Martin Museum (Guitar)
The light from the old North Street factory window hits the beautifully checked finish of a vintage all-mahogany instrument. Image: Eleanor Jane

The heat treatment of timber has made an important difference, says Chris, as has the accuracy afforded by modern manufacturing. But, it turns out, there’s torrefaction and then there’s torrefaction.

“I’m a layman but, as I understand it, something happens to the wood over time that torrefaction can make happen much, much faster. My colleagues have spent a lot of time on this and yes, you can over-torrefy wood. Our feeling is that we’ve dialled it in so that we’re taking that top back to the 1930s. Leave it in the kiln too long and you could take it back to the 1830s – and that isn’t what we’re looking for.

“I’m frustrated that whenever I push us to embrace using alternative materials, the traditionalists push back”

“I get the impression that a lot of people throwing around the term ‘torrefaction’ are tossing wood in the kiln, crossing their fingers, pulling it and saying, ‘Yep, it’s torrefied!’ But we’re trying to achieve something specific when we torrefy wood.”

While the sense of tradition that surrounds Martin motivates Chris in his drive to keep the company successful, it can also be a drag on some of the things he would like to do, as he reveals when we ask about the prospect of Martin using new materials, particularly as high-quality tonewood becomes more scarce.

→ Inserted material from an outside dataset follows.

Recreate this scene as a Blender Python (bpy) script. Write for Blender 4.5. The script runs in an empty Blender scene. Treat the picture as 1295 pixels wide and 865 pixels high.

“I’m frustrated that whenever I push us to embrace using alternative materials, the traditionalists in the marketplace push back – and they really push back. I still get a lot of pushback on the high-pressure laminate guitars, the Stratabond neck and Richlite fingerboards. I tell them that it’s still wood, it’s just wood that comes from a farm. They say it’s not wood, it’s plastic. But it’s not plastic – stop!

“I’m seeing some of the smaller luthiers changing things by saying that I’m moving on and making guitars out of new woods. Maybe that’s where the trickle-down will come. The customers will change as they see individual luthiers giving alternative woods their blessing. They’ll say, ‘Maybe I will allow Chris to use it on a Martin.’ I love that they love the company, its history and its traditions, but they sometimes think they’re more responsible for the company than I am. I have to make a decision that I think is the right one and it isn’t always by consensus. If I did it by consensus, we’d be making just three Brazilian rosewood guitars a year!”

Chris Martin IV
Chris Martin IV in the old Martin factory on North Street in Nazareth, Pennsylvania. Image: Martin Guitar

When Chris becomes a historical figure in the Martin narrative, he will no doubt be seen as one of the great Martins – a man who started from a near standstill and steered the business through its biggest period of growth; a man who pioneered new manufacturing techniques and new styles of guitar but who, above all else, ensured that modern Martins are as prized as they’ve ever been.

It should be noted by future historians too that, despite the crushing pressure of familial legacies and customer expectations, he remained an approachable, honest and likeable human being.